Czuję dobrze, o co mu w tym momencie chodziło.
Ktoś może tu pdonieść sprawę, że Wenezuela niemal się rozpadła teraz, że bieda z nędzą i czy nie jest to kara za te diabły przypadkiem. Nie zganiajmy jednak na złe duchy to, co wystarczająco da się wytłumaczyć ludzką głupotą. To zwykły realny socjalizm, z odcieniem narodowym, jedna z tych rzeczy, jakie ludzie ludziom potrafią zrobić.
Jeszcze powiem, jak się ostały. Otóż niejeden miał ochotę pozamiatać pleban, niejeden. Większość odpuszczała na etapie kalkulacji, że ludzie by się zbiesili, którym zabroniono się przebierać, a nie ma nic bardziej wrażliwego niż uczucia religijne, o czym musi wiedzieć każdy, kto bierze się za fach księdza. Tym bardziej, że ludzie poprzebierani też przysięgali Panu Bogu różne rzeczy, no i koili się jednak przed majestatem monstrancji. Ale przecież musiał się trafić taki, co, jak to mówią, z ludźmi się nie liczył i nawet Boga bał się umiarkowanie, jeśli czuł po swojej stronie powagę prawa. A ono wobec diabłów jest nieubłagane.
Dlaczego więc on zawahał się, dlaczego odłożył klucz i nie dokręcił tej śruby?
Wieczór Bożego Ciała w niepojętym upale Caracas. Pleban wraca zmarnowany na swą duszną plebanię. Serce ma jak wiadro ołowiu. Obmyśla z tego ciężaru, co w przyszłym roku zrobi, żeby na zawsze skończyć z procesją diabłów. Żeby choć tu zapanował porządek, na tym małym wycinku, skoro świat skazany jest najwyraźniej, jak las tropikalny, na wiekuisty chaos.
W tym momencie przebrany za diabła parafianin mija go po drodze, kłania się i mówi: dobranoc.
Ksiądz staje jak wryty, nagle odkrył, że mieszka w starym, kościelnym przysłowiu, że opisuje ono ze szczegółami jego życie.
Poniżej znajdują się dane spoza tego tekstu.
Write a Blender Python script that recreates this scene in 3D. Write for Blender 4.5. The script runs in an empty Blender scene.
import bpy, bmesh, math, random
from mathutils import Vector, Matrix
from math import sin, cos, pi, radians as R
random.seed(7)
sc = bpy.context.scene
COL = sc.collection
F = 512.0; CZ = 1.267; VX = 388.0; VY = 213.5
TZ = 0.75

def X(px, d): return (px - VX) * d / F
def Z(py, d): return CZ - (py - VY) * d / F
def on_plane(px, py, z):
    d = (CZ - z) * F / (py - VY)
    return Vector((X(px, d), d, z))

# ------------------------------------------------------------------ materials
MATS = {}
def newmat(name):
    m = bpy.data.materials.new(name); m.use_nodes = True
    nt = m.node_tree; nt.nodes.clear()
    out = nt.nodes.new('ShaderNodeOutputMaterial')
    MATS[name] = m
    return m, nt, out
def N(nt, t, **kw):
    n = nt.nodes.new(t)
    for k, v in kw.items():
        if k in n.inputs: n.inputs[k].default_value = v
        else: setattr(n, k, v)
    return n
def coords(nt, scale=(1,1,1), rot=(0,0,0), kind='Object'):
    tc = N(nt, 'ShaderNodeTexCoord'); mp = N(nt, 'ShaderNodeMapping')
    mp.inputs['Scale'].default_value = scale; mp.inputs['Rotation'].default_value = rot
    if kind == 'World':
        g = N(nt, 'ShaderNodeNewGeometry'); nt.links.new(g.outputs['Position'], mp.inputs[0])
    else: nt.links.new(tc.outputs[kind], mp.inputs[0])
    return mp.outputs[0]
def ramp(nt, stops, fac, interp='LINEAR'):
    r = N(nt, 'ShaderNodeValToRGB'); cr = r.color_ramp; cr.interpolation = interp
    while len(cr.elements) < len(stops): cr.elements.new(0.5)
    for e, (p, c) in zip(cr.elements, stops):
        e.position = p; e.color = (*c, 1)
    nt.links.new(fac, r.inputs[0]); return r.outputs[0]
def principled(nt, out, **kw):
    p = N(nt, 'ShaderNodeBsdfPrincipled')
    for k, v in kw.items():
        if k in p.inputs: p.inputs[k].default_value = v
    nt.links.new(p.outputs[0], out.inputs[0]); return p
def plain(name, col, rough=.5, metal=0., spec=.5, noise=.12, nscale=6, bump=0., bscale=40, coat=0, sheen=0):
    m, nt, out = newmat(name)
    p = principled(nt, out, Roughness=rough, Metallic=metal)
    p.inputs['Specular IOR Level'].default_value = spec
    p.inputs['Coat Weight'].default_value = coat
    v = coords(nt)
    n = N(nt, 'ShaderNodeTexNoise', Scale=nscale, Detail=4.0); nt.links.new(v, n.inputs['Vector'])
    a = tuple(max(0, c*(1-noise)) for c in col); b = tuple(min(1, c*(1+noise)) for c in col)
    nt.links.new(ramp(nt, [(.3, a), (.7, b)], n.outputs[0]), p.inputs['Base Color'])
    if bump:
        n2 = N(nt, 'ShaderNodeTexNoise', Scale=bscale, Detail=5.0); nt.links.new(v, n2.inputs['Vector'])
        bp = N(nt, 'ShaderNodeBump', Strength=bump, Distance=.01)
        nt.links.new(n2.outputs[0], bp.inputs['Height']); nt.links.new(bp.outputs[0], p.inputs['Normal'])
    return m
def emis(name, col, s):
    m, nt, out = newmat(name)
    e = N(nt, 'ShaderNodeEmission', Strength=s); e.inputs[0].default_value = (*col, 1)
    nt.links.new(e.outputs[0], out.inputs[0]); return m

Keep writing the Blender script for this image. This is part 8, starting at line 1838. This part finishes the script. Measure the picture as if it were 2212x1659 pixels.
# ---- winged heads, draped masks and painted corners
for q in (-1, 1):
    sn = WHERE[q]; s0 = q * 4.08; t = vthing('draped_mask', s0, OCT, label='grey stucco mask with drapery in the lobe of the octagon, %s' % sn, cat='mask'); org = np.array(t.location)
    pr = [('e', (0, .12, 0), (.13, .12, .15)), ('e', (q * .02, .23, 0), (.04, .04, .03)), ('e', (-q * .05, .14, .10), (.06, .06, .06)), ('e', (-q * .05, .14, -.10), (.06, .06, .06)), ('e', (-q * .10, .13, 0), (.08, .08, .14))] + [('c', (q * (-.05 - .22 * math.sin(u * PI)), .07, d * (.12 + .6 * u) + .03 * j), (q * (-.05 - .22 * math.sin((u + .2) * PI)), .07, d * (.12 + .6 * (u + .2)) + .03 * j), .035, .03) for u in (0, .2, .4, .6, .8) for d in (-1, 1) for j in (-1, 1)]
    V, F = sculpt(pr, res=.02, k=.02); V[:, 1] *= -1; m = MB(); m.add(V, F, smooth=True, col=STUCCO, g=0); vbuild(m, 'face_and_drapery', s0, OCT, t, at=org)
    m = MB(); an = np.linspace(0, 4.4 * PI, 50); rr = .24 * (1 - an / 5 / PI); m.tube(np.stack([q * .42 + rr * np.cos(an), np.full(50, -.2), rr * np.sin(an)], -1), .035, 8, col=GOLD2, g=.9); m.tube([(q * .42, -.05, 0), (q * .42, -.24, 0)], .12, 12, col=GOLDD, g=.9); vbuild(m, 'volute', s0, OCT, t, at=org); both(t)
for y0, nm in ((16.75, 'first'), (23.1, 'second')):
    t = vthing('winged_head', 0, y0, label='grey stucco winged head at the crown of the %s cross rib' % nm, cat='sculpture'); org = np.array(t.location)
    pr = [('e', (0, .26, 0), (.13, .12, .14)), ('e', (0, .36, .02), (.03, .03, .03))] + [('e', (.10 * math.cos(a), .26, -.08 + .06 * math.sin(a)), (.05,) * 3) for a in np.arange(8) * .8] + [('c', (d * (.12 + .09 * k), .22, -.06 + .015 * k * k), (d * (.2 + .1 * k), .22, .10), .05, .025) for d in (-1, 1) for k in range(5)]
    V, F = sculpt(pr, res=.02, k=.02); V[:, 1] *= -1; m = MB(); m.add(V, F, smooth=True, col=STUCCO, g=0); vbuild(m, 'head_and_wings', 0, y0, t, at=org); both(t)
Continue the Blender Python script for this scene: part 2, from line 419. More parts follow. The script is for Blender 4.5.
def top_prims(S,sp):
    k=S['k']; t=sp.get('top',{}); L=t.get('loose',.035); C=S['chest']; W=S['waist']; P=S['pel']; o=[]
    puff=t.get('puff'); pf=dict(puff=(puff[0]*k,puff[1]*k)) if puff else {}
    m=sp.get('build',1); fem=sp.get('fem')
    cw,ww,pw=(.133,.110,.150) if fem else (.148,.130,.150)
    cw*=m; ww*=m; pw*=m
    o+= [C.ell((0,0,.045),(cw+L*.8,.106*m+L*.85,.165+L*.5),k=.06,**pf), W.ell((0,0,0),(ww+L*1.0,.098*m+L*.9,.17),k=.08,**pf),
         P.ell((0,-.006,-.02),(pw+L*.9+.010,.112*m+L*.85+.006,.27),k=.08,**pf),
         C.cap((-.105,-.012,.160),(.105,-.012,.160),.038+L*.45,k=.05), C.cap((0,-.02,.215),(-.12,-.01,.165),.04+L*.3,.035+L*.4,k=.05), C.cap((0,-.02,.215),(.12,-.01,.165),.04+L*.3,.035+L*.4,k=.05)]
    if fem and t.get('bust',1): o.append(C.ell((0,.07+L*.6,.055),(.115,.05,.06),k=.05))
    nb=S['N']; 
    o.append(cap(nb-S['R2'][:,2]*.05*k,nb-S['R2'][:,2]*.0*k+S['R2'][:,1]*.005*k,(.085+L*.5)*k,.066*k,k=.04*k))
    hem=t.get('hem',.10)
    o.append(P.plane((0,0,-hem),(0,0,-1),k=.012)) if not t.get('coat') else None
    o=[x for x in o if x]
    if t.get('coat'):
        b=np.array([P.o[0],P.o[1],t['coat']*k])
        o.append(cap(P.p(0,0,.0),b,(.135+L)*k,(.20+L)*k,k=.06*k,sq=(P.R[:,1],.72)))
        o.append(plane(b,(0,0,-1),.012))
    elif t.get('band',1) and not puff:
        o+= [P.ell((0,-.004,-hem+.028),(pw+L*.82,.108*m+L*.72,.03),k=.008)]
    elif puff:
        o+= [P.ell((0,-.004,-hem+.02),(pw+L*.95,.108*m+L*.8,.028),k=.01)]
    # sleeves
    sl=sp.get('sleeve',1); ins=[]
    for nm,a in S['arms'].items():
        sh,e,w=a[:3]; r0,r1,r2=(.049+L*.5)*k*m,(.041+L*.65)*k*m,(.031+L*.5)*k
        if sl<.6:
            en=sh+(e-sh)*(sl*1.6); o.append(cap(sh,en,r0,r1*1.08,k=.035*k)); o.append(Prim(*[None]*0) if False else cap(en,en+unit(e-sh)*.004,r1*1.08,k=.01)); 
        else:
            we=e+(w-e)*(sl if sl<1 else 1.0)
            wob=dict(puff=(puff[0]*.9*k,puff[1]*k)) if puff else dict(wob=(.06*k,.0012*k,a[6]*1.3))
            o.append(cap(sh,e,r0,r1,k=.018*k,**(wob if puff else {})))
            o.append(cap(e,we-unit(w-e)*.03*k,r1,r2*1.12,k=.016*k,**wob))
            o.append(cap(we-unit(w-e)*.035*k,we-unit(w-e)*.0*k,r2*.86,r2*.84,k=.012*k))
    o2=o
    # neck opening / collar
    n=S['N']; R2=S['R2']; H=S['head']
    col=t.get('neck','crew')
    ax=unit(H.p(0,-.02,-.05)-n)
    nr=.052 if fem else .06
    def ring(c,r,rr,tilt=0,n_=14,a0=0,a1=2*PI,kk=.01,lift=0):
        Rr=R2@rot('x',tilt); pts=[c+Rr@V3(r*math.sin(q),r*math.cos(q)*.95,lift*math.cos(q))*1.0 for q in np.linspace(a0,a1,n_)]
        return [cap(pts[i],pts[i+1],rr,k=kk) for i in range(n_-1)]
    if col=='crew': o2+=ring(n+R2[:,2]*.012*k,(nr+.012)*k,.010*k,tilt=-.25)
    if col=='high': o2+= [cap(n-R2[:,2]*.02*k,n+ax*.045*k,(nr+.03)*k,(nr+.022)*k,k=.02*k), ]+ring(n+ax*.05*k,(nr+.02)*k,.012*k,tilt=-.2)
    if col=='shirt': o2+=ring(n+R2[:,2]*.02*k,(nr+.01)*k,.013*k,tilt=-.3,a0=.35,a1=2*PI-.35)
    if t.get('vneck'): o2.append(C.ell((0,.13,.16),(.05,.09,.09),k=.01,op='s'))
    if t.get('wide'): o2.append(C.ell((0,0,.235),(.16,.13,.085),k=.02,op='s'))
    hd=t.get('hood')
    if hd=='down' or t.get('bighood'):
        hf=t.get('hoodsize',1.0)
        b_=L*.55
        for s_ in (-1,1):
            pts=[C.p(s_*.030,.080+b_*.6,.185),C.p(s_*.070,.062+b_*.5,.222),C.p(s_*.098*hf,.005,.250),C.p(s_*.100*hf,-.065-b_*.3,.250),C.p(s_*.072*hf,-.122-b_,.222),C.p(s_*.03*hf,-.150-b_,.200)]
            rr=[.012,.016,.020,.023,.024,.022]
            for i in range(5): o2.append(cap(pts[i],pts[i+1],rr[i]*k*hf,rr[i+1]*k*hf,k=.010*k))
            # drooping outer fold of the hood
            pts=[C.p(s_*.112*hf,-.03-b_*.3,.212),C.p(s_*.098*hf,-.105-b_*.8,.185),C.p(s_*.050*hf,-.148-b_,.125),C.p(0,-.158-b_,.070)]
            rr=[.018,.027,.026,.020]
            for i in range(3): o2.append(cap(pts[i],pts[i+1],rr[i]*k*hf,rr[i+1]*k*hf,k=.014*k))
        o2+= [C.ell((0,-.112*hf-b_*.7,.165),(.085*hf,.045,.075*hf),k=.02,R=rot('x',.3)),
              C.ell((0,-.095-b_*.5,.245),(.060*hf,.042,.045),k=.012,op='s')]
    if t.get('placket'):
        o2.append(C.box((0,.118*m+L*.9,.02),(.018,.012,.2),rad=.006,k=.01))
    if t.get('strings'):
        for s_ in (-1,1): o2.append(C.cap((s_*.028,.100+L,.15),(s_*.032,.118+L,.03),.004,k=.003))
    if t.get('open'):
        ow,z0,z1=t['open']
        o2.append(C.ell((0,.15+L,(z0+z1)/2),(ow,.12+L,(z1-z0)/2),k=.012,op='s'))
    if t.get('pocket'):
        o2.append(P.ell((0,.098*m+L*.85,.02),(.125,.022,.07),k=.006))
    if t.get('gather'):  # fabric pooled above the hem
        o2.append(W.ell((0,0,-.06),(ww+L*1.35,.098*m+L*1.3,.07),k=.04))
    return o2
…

Przed oczami ma twarz przełożonego, co go wysyłał zatroskany i obiecywał, że to będzie dobrze, bardzo dobrze, że Caracas otwiera jeszcze szerzej drzwi, że pozwoli mu skrzydła rozłożyć, aż do mitry wzlecieć.
Namiętność dla porządku znika gdzieś nagle w zielonym mroku.
Ksiądz macha ręką na diabła. Obiecuje sobie tylko, że jutro nie wstanie, aż na Anioł Pański, a może dopiero na procesję Oktawy.